Thursday, December 31, 2009

Pogo


My dad told me I used to sit on the floor of the second floor of our home in Katonah, New York and adamantly demand he replay my favorite song, Pogo, Pogo, over and over. Not only did he have to play it continuously but he had to make sure that the song began at exactly the right spot each time. If the needle on the record was off by a centimeter I would break down. It got so annoying that he finally decided to record it on his niagra and loop it. Heaven on earth. I've noticed that I love to play songs now over and over again until I can't bear it anymore.

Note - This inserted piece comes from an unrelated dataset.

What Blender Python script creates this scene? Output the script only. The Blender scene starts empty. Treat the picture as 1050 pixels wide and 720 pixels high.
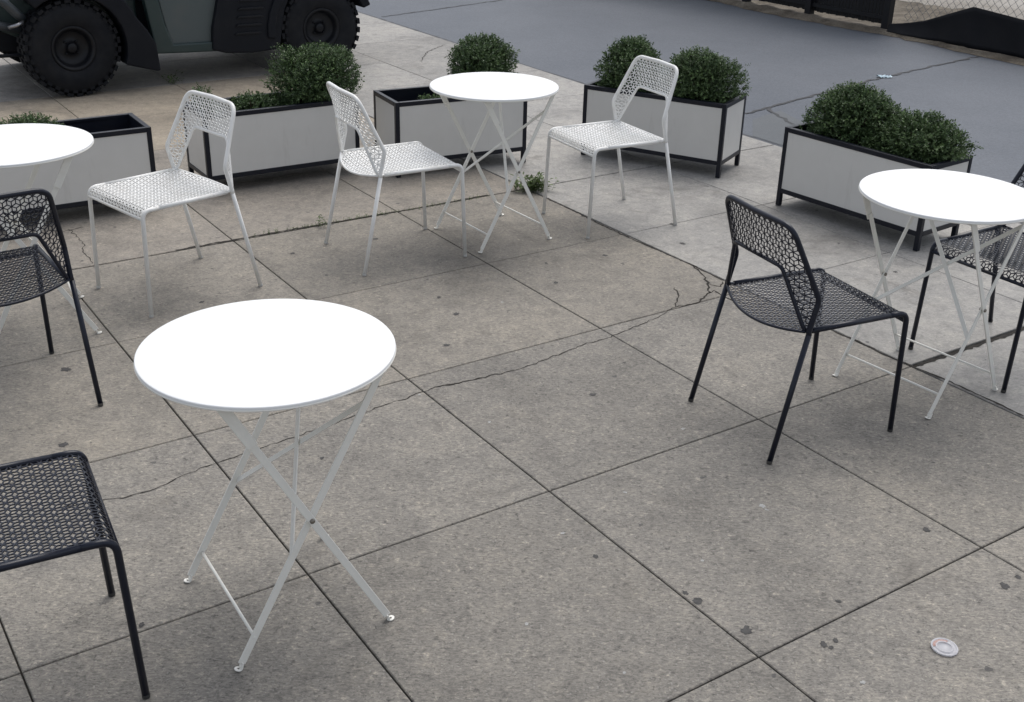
import bpy, bmesh, math, random
from mathutils import Vector, Matrix
from mathutils.bvhtree import BVHTree
random.seed(7)
PI = math.pi
R = math.radians
sc = bpy.context.scene
col = sc.collection

# ------------------------------------------------------------------ camera
CW, CH = 1050, 720
F, HC, PITCH, ROLL = 1174.27, 1.9017, R(25.190), R(1.4065)
fwd = Vector((0, math.cos(PITCH), -math.sin(PITCH)))
r0 = Vector((1, 0, 0)); u0 = r0.cross(fwd)
cr = math.cos(ROLL) * r0 + math.sin(ROLL) * u0
cu = -math.sin(ROLL) * r0 + math.cos(ROLL) * u0
cam = bpy.data.objects.new('camera', bpy.data.cameras.new('camera'))
col.objects.link(cam)
m = Matrix((cr, cu, -fwd)).transposed().to_4x4(); m.translation = (0, 0, HC)
cam.matrix_world = m
cam.data.sensor_width = 36; cam.data.lens = 36 * F / CW
cam.data.clip_start = 0.05; cam.data.clip_end = 2000
sc.camera = cam


def at(x, y, z=0.0):
    """ground point seen at a spot of the photograph (used once, to survey the place)"""
    d = fwd + cr * ((x - CW / 2) / F) - cu * ((y - CH / 2) / F)
    t = (z - HC) / d.z
    return Vector((0, 0, HC)) + d * t


GA = R(34.188)
cg, sg = math.cos(GA), math.sin(GA)


def gp(a, b, z=0.0):
    return Vector((a * cg - b * sg, a * sg + b * cg, z))


def ab(v):
    return v.x * cg + v.y * sg, -v.x * sg + v.y * cg


# ------------------------------------------------------------------ helpers
def obj(name, bm, mats, parent=None, smooth=False, bevel=0, seg=2):
    me = bpy.data.meshes.new(name)
    bm.normal_update()
    bm.to_mesh(me); bm.free()
    o = bpy.data.objects.new(name, me); col.objects.link(o)
    for mt in (mats if isinstance(mats, (list, tuple)) else [mats]):
        me.materials.append(mt)
    if smooth:
        for p in me.polygons: p.use_smooth = True
    if bevel:
        md = o.modifiers.new('bevel', 'BEVEL'); md.width = bevel; md.segments = seg; md.limit_method = 'ANGLE'
        md.angle_limit = R(40)
    if parent: o.parent = parent
    return o


def tag(o, label=None, cat=None, group=None, kind=None):
    if label: o['label'] = label
    if cat: o['category'] = cat
    if group: o['group'] = group
    if kind: o['kind'] = kind
    return o


def empty(name, loc, rz=0.0):
    o = bpy.data.objects.new(name, None); col.objects.link(o)
    o.location = loc; o.rotation_euler = (0, 0, rz); o.empty_display_size = .1
    return o


def copy_tree(o, parent=None):
    c = o.copy(); col.objects.link(c)
    if parent: c.parent = parent
    for ch in list(o.children):
        copy_tree(ch, c)
    return c


def fillet(pts, rad, n=6):
    """round the inner corners of a polyline; rad may be one number or a list (per corner)"""
    pts = [Vector(p) for p in pts]
    out = [pts[0]]
    for i in range(1, len(pts) - 1):
        a, b, c = pts[i - 1], pts[i], pts[i + 1]
        rr = rad[i - 1] if isinstance(rad, (list, tuple)) else rad
        d1, d2 = (a - b), (c - b)
        l1, l2 = d1.length, d2.length
        ang = d1.angle(d2)
        if rr <= 0 or ang > PI - .02:
            out.append(b); continue
        t = min(rr / math.tan(ang / 2), l1 * .49, l2 * .49)
        p0, p2 = b + d1.normalized() * t, b + d2.normalized() * t
        for k in range(n + 1):
            s = k / n
            out.append((1 - s) ** 2 * p0 + 2 * s * (1 - s) * b + s * s * p2)
    out.append(pts[-1])
    return out


def tube(bm, pts, r, n=10, closed=False, cap=True):
    pts = [Vector(p) for p in pts]
    N = len(pts)
    rings = []
    up = None
    for i, p in enumerate(pts):
        if closed:
            t = (pts[(i + 1) % N] - pts[i - 1]).normalized()
        else:
            t = (pts[min(i + 1, N - 1)] - pts[max(i - 1, 0)]).normalized()
        if up is None:
            up = t.orthogonal().normalized()
        up = (up - t * up.dot(t)).normalized()
        sd = t.cross(up)
        rr = r[i] if isinstance(r, (list, tuple)) else r
        rings.append([bm.verts.new(p + (up * math.cos(2 * PI * k / n) + sd * math.sin(2 * PI * k / n)) * rr) for k in range(n)])
    M = N if closed else N - 1
    for i in range(M):
        a, b = rings[i], rings[(i + 1) % N]
        for k in range(n):
            bm.faces.new((a[k], a[(k + 1) % n], b[(k + 1) % n], b[k])).smooth = True
    if cap and not closed:
        bm.faces.new(rings[0][::-1]); bm.faces.new(rings[-1])
    return bm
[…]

We dug my dad's grave 7 years ago in April on his property in New Hampshire. It was spear-headed by my sister, Joanna and engineered by my half-brother Billy, 14 at the time. It took all day from early morning with the gnats buzzing around our heads and the rain coming down in a light drizzle. We brought his simple pine coffin down from the barn, roughly rigged to carry with heavy rope slung underneath the wooden box. I being the eldest was at the helm. We slid because the ground was wet and there was still mud in large patches. We lowered it into the 6'x6' hole we had dug and covered it with dirt. I couldn't cry.

I think he would have been proud after all he always joked how when he was old and infirm he would go down into the field, dig a hole, rig a board so when he shot himself his fall on the board would precipitate the dirt to tumble and cover him up. He was a holocaust survivor. And loved rigging stuff.